I love this: from Scalia's ruling, yesterday, on whether or not to uphold the FCC fine on "fleeting explitives", we can see that Scalia really has his finger on the pulse of small-town America:
We doubt, to begin with, that small-town broadcasters run a heightened risk of liability for indecent utterances. In programming that they originate, their down-home local guests probably employ vulgarity less than big-city folks; and small-town stations generally cannot afford or cannot attract foul-mouthed glitteratae from Hollywood.
Oh my, Tony, have you got a lot to learn about small-town values. Yep, them farmers and factory workers are real prissy about their speech. Not like those foul-mouthed big-city Hollywood "glitteratae".

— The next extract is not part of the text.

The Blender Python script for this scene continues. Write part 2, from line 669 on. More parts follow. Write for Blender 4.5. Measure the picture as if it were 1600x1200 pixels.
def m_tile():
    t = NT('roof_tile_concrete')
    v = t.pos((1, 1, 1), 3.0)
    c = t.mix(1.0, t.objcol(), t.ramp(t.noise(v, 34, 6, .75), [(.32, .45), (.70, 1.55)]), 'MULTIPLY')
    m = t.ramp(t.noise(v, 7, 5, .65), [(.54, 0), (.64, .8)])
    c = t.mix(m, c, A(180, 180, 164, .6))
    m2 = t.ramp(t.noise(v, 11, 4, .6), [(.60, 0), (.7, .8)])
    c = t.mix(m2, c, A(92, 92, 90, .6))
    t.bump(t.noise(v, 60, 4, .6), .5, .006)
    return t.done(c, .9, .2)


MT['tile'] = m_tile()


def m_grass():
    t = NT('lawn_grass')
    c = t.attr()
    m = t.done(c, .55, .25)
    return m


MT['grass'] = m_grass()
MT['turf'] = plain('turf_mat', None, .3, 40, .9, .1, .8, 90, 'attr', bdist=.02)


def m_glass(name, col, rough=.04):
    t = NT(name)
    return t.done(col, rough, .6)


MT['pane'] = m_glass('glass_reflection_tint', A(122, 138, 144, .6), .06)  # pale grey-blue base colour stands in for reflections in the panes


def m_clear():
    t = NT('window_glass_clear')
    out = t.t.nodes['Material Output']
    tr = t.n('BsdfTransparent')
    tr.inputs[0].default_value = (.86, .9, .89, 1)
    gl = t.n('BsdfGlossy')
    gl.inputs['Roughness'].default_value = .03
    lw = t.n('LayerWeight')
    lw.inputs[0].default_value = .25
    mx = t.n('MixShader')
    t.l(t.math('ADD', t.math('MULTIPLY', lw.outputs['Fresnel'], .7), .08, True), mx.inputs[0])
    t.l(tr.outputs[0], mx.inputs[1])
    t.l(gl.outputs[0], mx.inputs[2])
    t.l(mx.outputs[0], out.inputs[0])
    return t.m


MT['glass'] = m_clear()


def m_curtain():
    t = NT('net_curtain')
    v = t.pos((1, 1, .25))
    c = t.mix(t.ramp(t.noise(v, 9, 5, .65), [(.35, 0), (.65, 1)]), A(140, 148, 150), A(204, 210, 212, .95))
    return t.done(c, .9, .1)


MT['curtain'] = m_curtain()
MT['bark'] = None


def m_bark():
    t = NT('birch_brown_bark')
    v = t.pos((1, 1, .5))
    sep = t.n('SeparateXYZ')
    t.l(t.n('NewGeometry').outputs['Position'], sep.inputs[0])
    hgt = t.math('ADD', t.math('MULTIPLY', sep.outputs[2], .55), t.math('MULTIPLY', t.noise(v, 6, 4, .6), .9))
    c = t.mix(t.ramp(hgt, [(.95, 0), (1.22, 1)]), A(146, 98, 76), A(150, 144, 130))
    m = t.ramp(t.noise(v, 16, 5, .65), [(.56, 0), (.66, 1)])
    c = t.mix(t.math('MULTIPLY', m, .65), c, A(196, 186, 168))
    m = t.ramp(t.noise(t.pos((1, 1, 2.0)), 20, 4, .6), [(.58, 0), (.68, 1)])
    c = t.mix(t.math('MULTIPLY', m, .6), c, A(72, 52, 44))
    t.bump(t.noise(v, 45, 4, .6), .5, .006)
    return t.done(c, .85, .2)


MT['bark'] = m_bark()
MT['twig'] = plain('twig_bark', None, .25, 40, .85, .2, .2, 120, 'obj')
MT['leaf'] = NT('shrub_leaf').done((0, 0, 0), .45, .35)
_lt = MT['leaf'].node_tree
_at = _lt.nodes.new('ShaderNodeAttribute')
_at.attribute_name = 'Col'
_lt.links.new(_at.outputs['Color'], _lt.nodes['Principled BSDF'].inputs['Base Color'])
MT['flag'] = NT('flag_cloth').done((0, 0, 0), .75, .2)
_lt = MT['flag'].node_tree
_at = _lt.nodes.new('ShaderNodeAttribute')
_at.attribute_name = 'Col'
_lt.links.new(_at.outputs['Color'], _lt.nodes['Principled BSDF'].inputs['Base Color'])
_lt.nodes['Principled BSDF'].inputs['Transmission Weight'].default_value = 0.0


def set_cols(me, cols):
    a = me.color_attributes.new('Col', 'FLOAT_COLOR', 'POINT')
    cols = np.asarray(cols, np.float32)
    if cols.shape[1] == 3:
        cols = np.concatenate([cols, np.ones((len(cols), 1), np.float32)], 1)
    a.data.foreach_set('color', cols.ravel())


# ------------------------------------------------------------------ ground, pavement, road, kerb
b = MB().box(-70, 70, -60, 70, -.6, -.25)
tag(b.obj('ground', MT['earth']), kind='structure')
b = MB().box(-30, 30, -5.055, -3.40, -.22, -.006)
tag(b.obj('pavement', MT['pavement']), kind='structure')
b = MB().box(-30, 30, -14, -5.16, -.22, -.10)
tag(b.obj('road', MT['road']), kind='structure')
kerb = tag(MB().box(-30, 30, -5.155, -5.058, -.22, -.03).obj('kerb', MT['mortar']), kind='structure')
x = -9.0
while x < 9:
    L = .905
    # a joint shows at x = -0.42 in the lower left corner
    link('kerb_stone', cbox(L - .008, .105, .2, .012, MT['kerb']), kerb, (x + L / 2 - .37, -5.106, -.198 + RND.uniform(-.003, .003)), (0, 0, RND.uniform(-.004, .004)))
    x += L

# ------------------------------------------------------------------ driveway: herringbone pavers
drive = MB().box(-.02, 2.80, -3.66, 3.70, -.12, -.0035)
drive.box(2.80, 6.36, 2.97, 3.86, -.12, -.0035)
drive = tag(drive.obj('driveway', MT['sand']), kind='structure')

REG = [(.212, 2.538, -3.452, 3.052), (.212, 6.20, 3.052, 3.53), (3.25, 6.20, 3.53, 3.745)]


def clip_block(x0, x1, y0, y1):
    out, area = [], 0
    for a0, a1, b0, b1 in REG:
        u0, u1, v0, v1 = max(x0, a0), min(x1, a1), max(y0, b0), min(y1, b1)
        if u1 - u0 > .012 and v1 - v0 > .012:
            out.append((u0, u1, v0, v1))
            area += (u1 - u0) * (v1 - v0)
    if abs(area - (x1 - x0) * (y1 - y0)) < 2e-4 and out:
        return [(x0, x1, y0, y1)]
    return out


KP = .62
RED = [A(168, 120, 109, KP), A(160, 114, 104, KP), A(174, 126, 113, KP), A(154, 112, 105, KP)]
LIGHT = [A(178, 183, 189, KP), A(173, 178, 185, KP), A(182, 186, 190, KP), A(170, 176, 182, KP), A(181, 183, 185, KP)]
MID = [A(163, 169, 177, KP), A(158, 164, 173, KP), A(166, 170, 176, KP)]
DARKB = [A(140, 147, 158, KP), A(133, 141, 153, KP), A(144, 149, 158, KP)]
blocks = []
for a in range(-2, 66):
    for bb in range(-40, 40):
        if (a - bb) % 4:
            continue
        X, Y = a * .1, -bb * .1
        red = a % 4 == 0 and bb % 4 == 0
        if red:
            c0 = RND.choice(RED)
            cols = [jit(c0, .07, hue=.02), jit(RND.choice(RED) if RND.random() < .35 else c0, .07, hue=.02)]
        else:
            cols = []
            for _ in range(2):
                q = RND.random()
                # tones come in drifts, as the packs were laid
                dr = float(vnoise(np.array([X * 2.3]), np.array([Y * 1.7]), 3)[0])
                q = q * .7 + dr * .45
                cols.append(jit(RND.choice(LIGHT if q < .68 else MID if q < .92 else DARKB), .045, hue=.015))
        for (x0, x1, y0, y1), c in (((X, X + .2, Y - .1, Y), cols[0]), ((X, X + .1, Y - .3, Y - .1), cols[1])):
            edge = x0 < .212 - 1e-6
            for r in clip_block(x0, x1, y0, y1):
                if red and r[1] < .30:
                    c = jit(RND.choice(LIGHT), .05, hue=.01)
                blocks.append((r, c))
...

I know we joke about conservatives pining for the fictional days of Leave it to Beaverland, but this hearkens back farther... maybe a Lassie episode? A wonderful, colorless world... you'll never see Lassie humping anybody's leg, or Timmy's dad coming home drunk from one of the seven bars in town, and Timmy's mom never hauls off and hits him with a sack of fresh peaches just picked from the orchard as her own personal revenge for having a kid that apparently can't figure out, after the umpteenth time, to stay out of the damn well / abandoned mineshaft / collapsing barn.
In my own small town, of course, some of the phrases my daughter has brought home from from the other kids in her one-school rural district would make your hair curl. And anyone who has ever worked on a tractor has violated the english language more creatively in the span of five minutes than Bono could ever hope to; anyone working in the local lumber trade could burn your ears off in the span of three.
But no, we wouldn't have cussin' if it weren't for the glamour-riddled Hollywood types. Our comedy is Scalia's reality.